The term “mid-life crisis” has been over used in our generation, but it is a very important time for men. It is the moment at which your delusion that you are superior to everyone else disappears. It is that moment of truth when you realize that even if you do still think you are more capable than others, you now know that your body is not. The actual crisis is not that we can no longer compete with the youth. It is a crisis of how misguided and programmed we were during our youth. For some who cannot think logically it is just a sense of loss and hopelessness. For those of us who can it is a time of embarrassment and anger. The marketing of our youth worked on us. We ran the never ending race until our legs could no longer keep up. It was only then, standing on the sideline, watching the younger men run past me with the stern faces of determination of a finish line that never comes, that began to understand the concepts of strength and weakness.
These are not terms of potential. These are terms of programming. A man’s fear of weakness drives him to do things that no rational human would do at any point in their life. A man’s belief in strength and the glory of power have been engrained in his being to where he is no longer a human, but just a warrior. I am not strong, nor weak. I am just a fool who believed in these fairytales until I was 40.
As I sat on the sidelines watching the race, I noticed I was surrounded by women. These were not women who just fell out of the race as I did. They were women who had been programmed that they were to sit and cheer at the sideline of the male race. They too believed that the men running the race were destined for some finish line that was just around the corner. These were the weak women. These were women who were programmed to think that they are “sexual beings”, “mothers”, and “nurses” and nothing more. Their acceptance of weakness made them simply tools to the running men. Occasionally a man would fall down and his weak woman would nurse him back to health. Other times a man would stop the race just long enough to mount his weak woman for sexual purposes. You could always tell how completely a woman bought into the idea of being the weak sex by how much time they spent on making themselves look like the whore they believed their men liked to look at. It is true that these women would be mounted more by the running men, but the minds of the men were always on the race. The sex was just to fill a need.

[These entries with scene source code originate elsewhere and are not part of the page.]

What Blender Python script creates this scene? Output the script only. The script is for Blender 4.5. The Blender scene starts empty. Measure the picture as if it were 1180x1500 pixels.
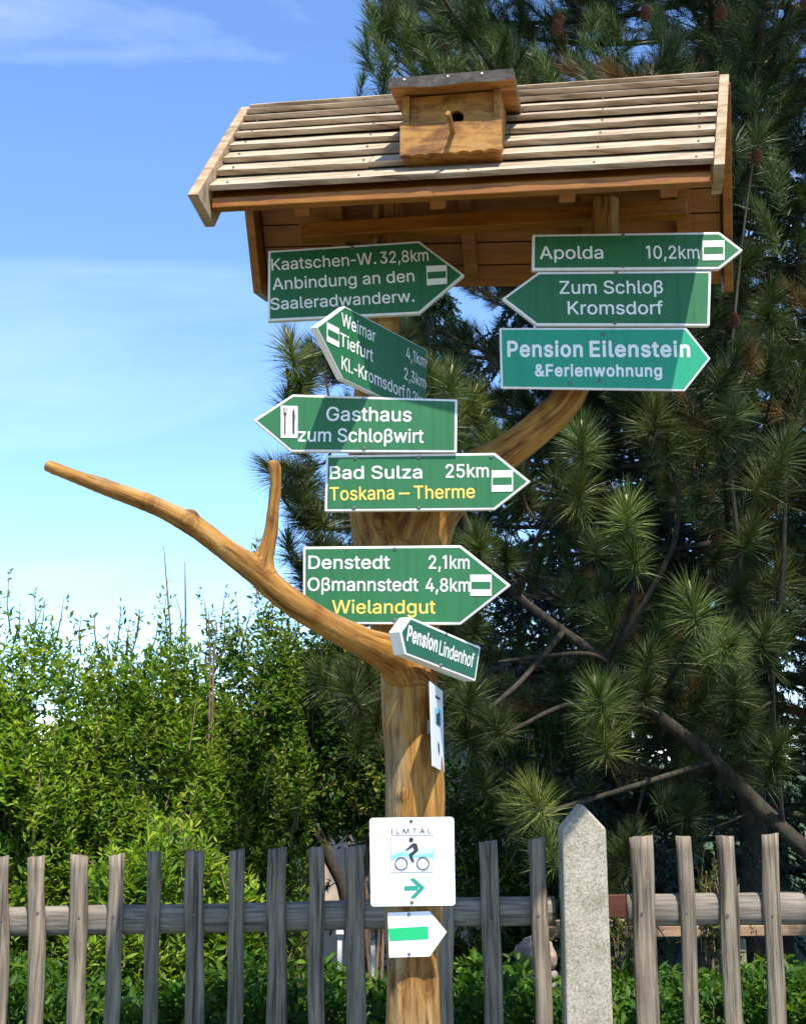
import bpy, bmesh, math, random, json
import numpy as np
from mathutils import Vector, Matrix, noise

R = math.radians
sc = bpy.context.scene
COL = sc.collection

# ------------------------------------------------------------------ camera, sky, sun, exposure
F = 1900.0                       # focal length in photo pixels (photo 1180 x 1500)
PITCH = math.atan(360.0 / F)
EYE = 1.65
cam = bpy.data.cameras.new('camera')
cam.sensor_fit = 'VERTICAL'
cam.sensor_height = 36.0
cam.lens = 36.0 * F / 1500.0
cam.clip_start = 0.05
cam.clip_end = 3000.0
cam_ob = bpy.data.objects.new('camera', cam)
cam_ob.location = (0, 0, EYE)
cam_ob.rotation_euler = (R(90) + PITCH, 0, 0)
COL.objects.link(cam_ob)
sc.camera = cam_ob

SUN_EL, SUN_AZ = R(61), R(22)    # azimuth: to the right of straight behind the camera
w = bpy.data.worlds.new('World')
sc.world = w
w.use_nodes = True
wn, wl = w.node_tree.nodes, w.node_tree.links
bg = wn['Background']
sky = wn.new('ShaderNodeTexSky')
sky.sky_type = 'NISHITA'
sky.sun_disc = False
sky.sun_elevation = SUN_EL
sky.sun_rotation = R(180) - SUN_AZ
sky.altitude = 200
sky.air_density = 0.75
sky.dust_density = 0.1
sky.ozone_density = 2.5
# thin cirrus: noise on the sky direction
tc = wn.new('ShaderNodeTexCoord')
mp = wn.new('ShaderNodeMapping'); mp.inputs['Scale'].default_value = (1.3, 1.3, 5.0); mp.inputs['Rotation'].default_value = (0.1, R(-14), 0.5)
nz = wn.new('ShaderNodeTexNoise'); nz.inputs['Scale'].default_value = 1.7; nz.inputs['Detail'].default_value = 7; nz.inputs['Roughness'].default_value = 0.56
nz.inputs['Distortion'].default_value = 0.7
cr = wn.new('ShaderNodeValToRGB'); cr.color_ramp.elements[0].position = 0.48; cr.color_ramp.elements[1].position = 0.86
cr.color_ramp.elements[0].color = (0, 0, 0, 1); cr.color_ramp.elements[1].color = (0.42, 0.42, 0.42, 1)
mx = wn.new('ShaderNodeMixRGB'); mx.inputs['Color2'].default_value = (6.2, 7.0, 8.2, 1)
tint = wn.new('ShaderNodeMixRGB'); tint.blend_type = 'MULTIPLY'; tint.inputs['Fac'].default_value = 1.0; tint.inputs['Color2'].default_value = (1.12, 1.30, 1.50, 1)
wl.new(tc.outputs['Generated'], mp.inputs['Vector']); wl.new(mp.outputs['Vector'], nz.inputs['Vector'])
wl.new(nz.outputs['Fac'], cr.inputs['Fac']); wl.new(cr.outputs['Color'], mx.inputs['Fac'])
wl.new(sky.outputs['Color'], tint.inputs['Color1']); wl.new(tint.outputs['Color'], mx.inputs['Color1'])
wl.new(mx.outputs['Color'], bg.inputs['Color'])
bg.inputs['Strength'].default_value = 0.138

sun = bpy.data.lights.new('sun', 'SUN')
sun.energy = 5.0
sun.angle = R(0.53)
sun.color = (1.0, 0.95, 0.87)
sun_ob = bpy.data.objects.new('sun', sun)
sd = Vector((math.sin(SUN_AZ) * math.cos(SUN_EL), -math.cos(SUN_AZ) * math.cos(SUN_EL), math.sin(SUN_EL)))
sun_ob.rotation_euler = sd.to_track_quat('Z', 'Y').to_euler()
sun_ob.location = sd * 30
COL.objects.link(sun_ob)

sc.view_settings.view_transform = 'Standard'
sc.view_settings.look = 'None'
sc.view_settings.exposure = 0.85
sc.view_settings.gamma = 1.0
sc.view_settings.use_curve_mapping = False
sc.render.engine = 'CYCLES'
sc.cycles.max_bounces = 6
sc.cycles.transparent_max_bounces = 4

# ------------------------------------------------------------------ helpers
SP, CP = math.sin(PITCH), math.cos(PITCH)
CAM = Vector((0, 0, EYE))

def ray(px, py):
    u, v = px - 590.0, 750.0 - py
    return Vector((u, CP * F - SP * v, SP * F + CP * v))

def P(px, py, Y):
    """point at depth Y that lies on the sight line of photo pixel (px, py)"""
    d = ray(px, py)
    return CAM + d * (Y / d.y)

def PH(px, py, h):
    d = ray(px, py)
    return CAM + d * (h / d.z)

def proj(p):
    q = p - CAM
    f = CP * q.y + SP * q.z
    v = -SP * q.y + CP * q.z
    return 590 + F * q.x / f, 750 - F * v / f

def tag(o, label=None, cat=None, group=None, kind=None):
    if label: o['label'] = label
    if cat: o['category'] = cat
    if group: o['group'] = group
    if kind: o['kind'] = kind
    return o

def empty(name, loc):
    o = bpy.data.objects.new(name, None)
    o.empty_display_size = 0.05
    o.location = loc
    COL.objects.link(o)
    return o

def root_loc(parent):
    p = parent
    while p.parent is not None:
        p = p.parent
    return Vector(p.location)

class MB:
    def __init__(self):
        self.v, self.f = [], []
    def add(self, vs, fs):
        b = len(self.v)
        self.v += [Vector(x) for x in vs]
        self.f += [[b + i for i in f] for f in fs]
    def prism(self, pts, off):
        n = len(pts)
        off = Vector(off)
        self.add([Vector(p) for p in pts] + [Vector(p) + off for p in pts],
                 [list(range(n)), list(range(2 * n - 1, n - 1, -1))] +
                 [[i, n + i, n + (i + 1) % n, (i + 1) % n] for i in range(n)])
    def box(self, o, a, b, c):
        o, a, b, c = Vector(o), Vector(a), Vector(b), Vector(c)
        self.prism([o, o + a, o + a + b, o + b], c)
    def sweep(self, pts, rads, n=10, cap=True, up=None, ell=1.0, wob=0.0, rng=None):
        pts = [Vector(p) for p in pts]
        m = len(pts)
        rings = []
        prev = up or Vector((0.31, -0.87, 0.37))
        for i in range(m):
            t = (pts[min(i + 1, m - 1)] - pts[max(i - 1, 0)]).normalized()
            a = (prev - t * prev.dot(t)).normalized()
            b = t.cross(a)
            prev = a
            ring = []
            for k in range(n):
                ang = 2 * math.pi * k / n
                r = rads[i] * (1 + (rng.uniform(-wob, wob) if rng else 0))
                ring.append(pts[i] + a * (math.cos(ang) * r * ell) + b * (math.sin(ang) * r))
            rings.append(ring)
        vs = [p for r in rings for p in r]
        fs = []
        for i in range(m - 1):
            for k in range(n):
                k2 = (k + 1) % n
                fs.append([i * n + k, i * n + k2, (i + 1) * n + k2, (i + 1) * n + k])
        if cap:
            fs.append(list(range(n - 1, -1, -1)))
            fs.append([(m - 1) * n + k for k in range(n)])
        self.add(vs, fs)
    def build(self, name, mat, parent=None, smooth=False, bevel=0.0, segs=2, fix=True):
        me = bpy.data.meshes.new(name)
        off = root_loc(parent) if parent else Vector((0, 0, 0))
        me.from_pydata([tuple(x - off) for x in self.v], [], self.f)
        if fix:
            bm = bmesh.new(); bm.from_mesh(me)
            bmesh.ops.recalc_face_normals(bm, faces=bm.faces)
            bm.to_mesh(me); bm.free()
        me.update()
        o = bpy.data.objects.new(name, me)
        COL.objects.link(o)
        if parent: o.parent = parent
        if mat: me.materials.append(mat)
        if smooth:
            me.polygons.foreach_set('use_smooth', [True] * len(me.polygons))
        if bevel:
            md = o.modifiers.new('bevel', 'BEVEL'); md.width = bevel; md.segments = segs
            md.limit_method = 'ANGLE'; md.angle_limit = R(35); md.harden_normals = False
        return o

def np_mesh(name, verts, faces_loops, starts, totals, mat, parent=None, col=None, smooth=False):
    me = bpy.data.meshes.new(name)
    if parent is not None:
        verts = verts - np.array(root_loc(parent))
    me.vertices.add(len(verts)); me.vertices.foreach_set('co', verts.astype(np.float32).ravel())
    me.loops.add(len(faces_loops)); me.loops.foreach_set('vertex_index', faces_loops.astype(np.int32))
    me.polygons.add(len(starts)); me.polygons.foreach_set('loop_start', starts.astype(np.int32))
    try:
        me.polygons.foreach_set('loop_total', totals.astype(np.int32))
    except Exception:
        pass
    if col is not None:
        a = me.attributes.new('col', 'FLOAT_COLOR', 'POINT')
        c4 = np.ones((len(verts), 4), np.float32); c4[:, :3] = col
        a.data.foreach_set('color', c4.ravel())
    me.update(calc_edges=True); me.validate()
    if smooth:
        me.polygons.foreach_set('use_smooth', np.ones(len(starts), bool))
    me.materials.append(mat)
    o = bpy.data.objects.new(name, me)
    COL.objects.link(o)
    if parent is not None: o.parent = parent
    return o

# ------------------------------------------------------------------ materials
def new_mat(name):
    m = bpy.data.materials.new(name); m.use_nodes = True
    nt = m.node_tree
    return m, nt, nt.nodes['Principled BSDF']

def N(nt, t, **kw):
    n = nt.nodes.new(t)
    for k, v in kw.items():
        if k in n.inputs.keys(): n.inputs[k].default_value = v
        else: setattr(n, k, v)
    return n

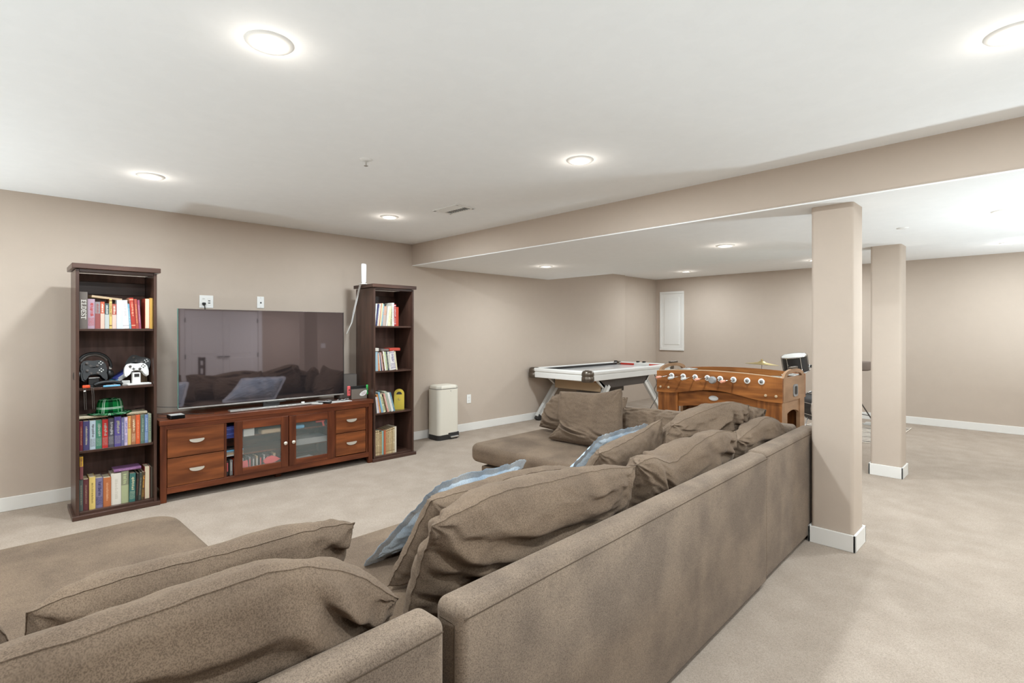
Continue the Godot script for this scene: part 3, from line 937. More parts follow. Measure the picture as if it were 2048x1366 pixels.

As I sat and watched the insanity go on, I noticed that every once in a while a weak woman would pop out a child. They would program them with the same concept of strength and weakness. Their daughters would take the own place on the sideline of the race and wait for a single man to choose them as their cheerleader. The boys would be pushed out into the race as early as possible. In fact the other mothers would praise the mothers who got their boys out into the race especially early in life.
There were a few women racing with the men. These were the ones who considered themselves rebels. They refused to be one of the weak women, and jumped into the race with the men to prove that they were just as strong. Indeed they did run the race of insanity just as well as the men. To think that they were revolutionaries or even rebellious though was laughable.
It was not until I turned around and walked away from the race that I was introduced to the real strength of my society. There were women, men and children all enjoying the park. They knew the race was being run but they did not want to participate. I spoke to some of them. It turns out that most of the men had been running the race when they either came upon enough money to quit and make their own life, or they simply choose to be poor and free. Here in the park were strong women who were truly equal to their spouses. There were kids being raised as humans and not animals born to race. Yes there was sex in the park, but it was different from the quick mounting of the runners onto the cheerleaders. This was mutual, caring, sensual, touch based sex. It was as different from the runner/cheerleader sex as beautiful is from ugly.
Now I am a bit older and I am among those in the park. Every time I am in the city, in an office, or passing by a row of cubicles, I realize how horrible my years of racing were. Every time I pass a woman who’s only goal in life is to please a man, I realize how horrible it must be to be programmed for weakness. The hardest part about life is the knowledge that I cannot undo the programming that these individuals have been subject to, or to even change a single life. I cannot compete against hours and hours of television influence every day. I find myself spending more time in the park with humans and less time in the cities with the runners and cheerleaders.